What you are asked to do = Only lines with the string "empty" matter here; gather them from the material below.

Available data =
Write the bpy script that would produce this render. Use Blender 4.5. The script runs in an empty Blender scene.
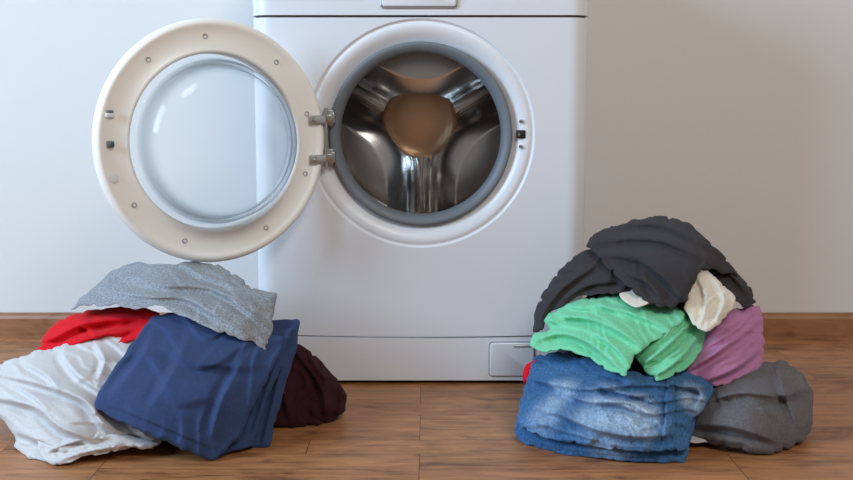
import bpy, bmesh, math, random
import numpy as np
from mathutils import Vector, Matrix, noise
from mathutils.geometry import delaunay_2d_cdt
random.seed(3)
S = bpy.context.scene
S.view_settings.view_transform = 'Standard'
S.view_settings.look = 'None'

# ---------------------------------------------------------------- helpers
def lin(c):
    return tuple(((v/255.0)/12.92 if v/255.0 <= 0.04045 else (((v/255.0)+0.055)/1.055)**2.4) for v in c)+(1.0,)

def new_mat(name, rgb, rough=0.5, metal=0.0, **kw):
    m = bpy.data.materials.new(name); m.use_nodes = True
    b = m.node_tree.nodes['Principled BSDF']
    b.inputs['Base Color'].default_value = lin(rgb)
    b.inputs['Roughness'].default_value = rough
    b.inputs['Metallic'].default_value = metal
    for k, v in kw.items():
        b.inputs[k.replace('_', ' ')].default_value = v
    return m

def mesh_obj(name, verts, faces, mat, parent=None, smooth=True, fix=True):
    me = bpy.data.meshes.new(name)
    me.from_pydata([tuple(v) for v in verts], [], faces)
    if fix:
        bm = bmesh.new(); bm.from_mesh(me)
        bmesh.ops.remove_doubles(bm, verts=bm.verts, dist=1e-6)
        bmesh.ops.recalc_face_normals(bm, faces=bm.faces)
        bm.to_mesh(me); bm.free()
    o = bpy.data.objects.new(name, me)
    S.collection.objects.link(o)
    if mat: me.materials.append(mat)
    if smooth:
        for p in me.polygons: p.use_smooth = True
    if parent: o.parent = parent
    return o

def sharp(o, ang=35):
    bm = bmesh.new(); bm.from_mesh(o.data)
    for e in bm.edges:
        if len(e.link_faces) == 2 and e.calc_face_angle(0) > math.radians(ang): e.smooth = False
    bm.to_mesh(o.data); bm.free()
    return o

def empty(name, loc=(0, 0, 0)):
    e = bpy.data.objects.new(name, None); e.location = loc
    S.collection.objects.link(e); return e

def rbox(name, lo, hi, mat, parent=None, bev=0.003, seg=3):
    bm = bmesh.new(); bmesh.ops.create_cube(bm, size=1)
    for v in bm.verts:
        v.co = Vector([lo[i]+(v.co[i]+0.5)*(hi[i]-lo[i]) for i in range(3)])
    if bev > 0:
        bmesh.ops.bevel(bm, geom=bm.edges[:], offset=bev, segments=seg, profile=0.5, affect='EDGES')
    me = bpy.data.meshes.new(name); bm.to_mesh(me); bm.free()
    o = bpy.data.objects.new(name, me); S.collection.objects.link(o)
    me.materials.append(mat)
    for p in me.polygons: p.use_smooth = bev > 0
    if bev > 0: sharp(o, 40)
    if parent: o.parent = parent
    return o

def lathe(name, prof, mat, parent=None, cx=0, cz=0, N=128, ang=40):
    """profile list of (r, y), revolved about the Y axis through (cx, cz)"""
    V = []; F = []
    n = len(prof)
    for i in range(N):
        a = 2*math.pi*i/N
        for r, y in prof: V.append((cx+r*math.cos(a), y, cz+r*math.sin(a)))
    for i in range(N):
        j = (i+1) % N
        for k in range(n-1):
            F.append((i*n+k, i*n+k+1, j*n+k+1, j*n+k))
    o = mesh_obj(name, V, F, mat, parent)
    bm = bmesh.new(); bm.from_mesh(o.data)
    bmesh.ops.dissolve_degenerate(bm, dist=1e-6, edges=bm.edges[:]); bm.to_mesh(o.data); bm.free()
    for p in o.data.polygons: p.use_smooth = True
    return sharp(o, ang)

def extrude_profile(name, pts, zb, zt, mat, parent, cap=True):
    """pts = xy profile; zb, zt functions of x"""
    n = len(pts)
    V = [(x, y, zb(x)) for x, y in pts]+[(x, y, zt(x)) for x, y in pts]
    F = [(i, (i+1) % n, n+(i+1) % n, n+i) for i in range(n)] if cap else [(i, i+1, n+i+1, n+i) for i in range(n-1)]
    if cap:
        F.append(tuple(range(n))); F.append(tuple(range(n, 2*n)))
    o = mesh_obj(name, V, F, mat, parent)
    return sharp(o, 40)

# ---------------------------------------------------------------- materials
def nt(m): return m.node_tree.nodes, m.node_tree.links

def wall_mat(name, rgb):
    m = new_mat(name, rgb, 0.85); N, L = nt(m)
    tc = N.new('ShaderNodeTexCoord'); ns = N.new('ShaderNodeTexNoise'); ns.inputs['Scale'].default_value = 90
    ns.inputs['Detail'].default_value = 4
    bp = N.new('ShaderNodeBump'); bp.inputs['Strength'].default_value = 0.06; bp.inputs['Distance'].default_value = 0.004
    L.new(tc.outputs['Object'], ns.inputs['Vector']); L.new(ns.outputs['Fac'], bp.inputs['Height'])
    L.new(bp.outputs['Normal'], N['Principled BSDF'].inputs['Normal'])
    return m

def wood_mat(name, planks=True, dark=(96, 56, 32), light=(190, 130, 84), rough=0.42):
    m = new_mat(name, light, rough); N, L = nt(m); B = N['Principled BSDF']
    tc = N.new('ShaderNodeTexCoord')
    br = N.new('ShaderNodeTexBrick')
    br.inputs['Scale'].default_value = 1.0
    br.inputs['Brick Width'].default_value = 0.46; br.inputs['Row Height'].default_value = 0.068
    br.inputs['Mortar Size'].default_value = 0.0008; br.inputs['Mortar Smooth'].default_value = 0.3
    br.inputs['Color1'].default_value = (0, 0, 0, 1); br.inputs['Color2'].default_value = (1, 1, 1, 1)
    br.inputs['Mortar'].default_value = (0.5, 0.5, 0.5, 1); br.offset = 0.37; br.offset_frequency = 3
    L.new(tc.outputs['Object'], br.inputs['Vector'])
    sh = N.new('ShaderNodeVectorMath'); sh.operation = 'MULTIPLY'; sh.inputs[1].default_value = (3.1, 1.7, 5.3)
    L.new(br.outputs['Color'], sh.inputs[0])
    ad = N.new('ShaderNodeVectorMath'); ad.operation = 'ADD'
    L.new(tc.outputs['Object'], ad.inputs[0]); L.new(sh.outputs[0], ad.inputs[1])
    mp = N.new('ShaderNodeMapping'); mp.inputs['Scale'].default_value = (5, 62, 62)
    L.new(ad.outputs[0], mp.inputs['Vector'])
    n1 = N.new('ShaderNodeTexNoise'); n1.inputs['Scale'].default_value = 1.0; n1.inputs['Detail'].default_value = 10
    n1.inputs['Roughness'].default_value = 0.74; n1.inputs['Distortion'].default_value = 0.7
    L.new(mp.outputs[0], n1.inputs['Vector'])
    mp2 = N.new('ShaderNodeMapping'); mp2.inputs['Scale'].default_value = (9, 20, 20)
    L.new(ad.outputs[0], mp2.inputs['Vector'])
    n2 = N.new('ShaderNodeTexNoise'); n2.inputs['Scale'].default_value = 1.0; n2.inputs['Detail'].default_value = 6
    n2.inputs['Distortion'].default_value = 1.8
    L.new(mp2.outputs[0], n2.inputs['Vector'])
    mx = N.new('ShaderNodeMath'); mx.operation = 'MULTIPLY_ADD'; mx.inputs[1].default_value = 0.6
    L.new(n1.outputs['Fac'], mx.inputs[0])
    m3 = N.new('ShaderNodeMath'); m3.operation = 'MULTIPLY'; m3.inputs[1].default_value = 0.4
    L.new(n2.outputs['Fac'], m3.inputs[0]); L.new(m3.outputs[0], mx.inputs[2])
    m4 = N.new('ShaderNodeMath'); m4.operation = 'MULTIPLY_ADD'; m4.inputs[1].default_value = 0.06
    sep = N.new('ShaderNodeSeparateColor'); L.new(br.outputs['Color'], sep.inputs[0])
    L.new(sep.outputs[0], m4.inputs[0]); L.new(mx.outputs[0], m4.inputs[2])
    cr = N.new('ShaderNodeValToRGB')
    cr.color_ramp.elements[0].position = 0.38; cr.color_ramp.elements[0].color = lin(dark)
    cr.color_ramp.elements[1].position = 0.67; cr.color_ramp.elements[1].color = lin(light)
    e = cr.color_ramp.elements.new(0.5); e.color = lin(tuple(int(dark[i]*0.35+light[i]*0.65) for i in range(3)))
    L.new(m4.outputs[0], cr.inputs['Fac'])
    if planks:
        mm = N.new('ShaderNodeMix'); mm.data_type = 'RGBA'
        L.new(br.outputs['Fac'], mm.inputs['Factor']); L.new(cr.outputs['Color'], mm.inputs[6])
        mm.inputs[7].default_value = lin((92, 56, 34))
        L.new(mm.outputs[2], B.inputs['Base Color'])
    else:
        L.new(cr.outputs['Color'], B.inputs['Base Color'])
    bp = N.new('ShaderNodeBump'); bp.inputs['Strength'].default_value = 0.12; bp.inputs['Distance'].default_value = 0.002
    L.new(mx.outputs[0], bp.inputs['Height']); L.new(bp.outputs['Normal'], B.inputs['Normal'])
    return m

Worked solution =
Write the bpy script that would produce this render. Use Blender 4.5. The script runs in an empty Blender scene.
def empty(name, loc=(0, 0, 0)):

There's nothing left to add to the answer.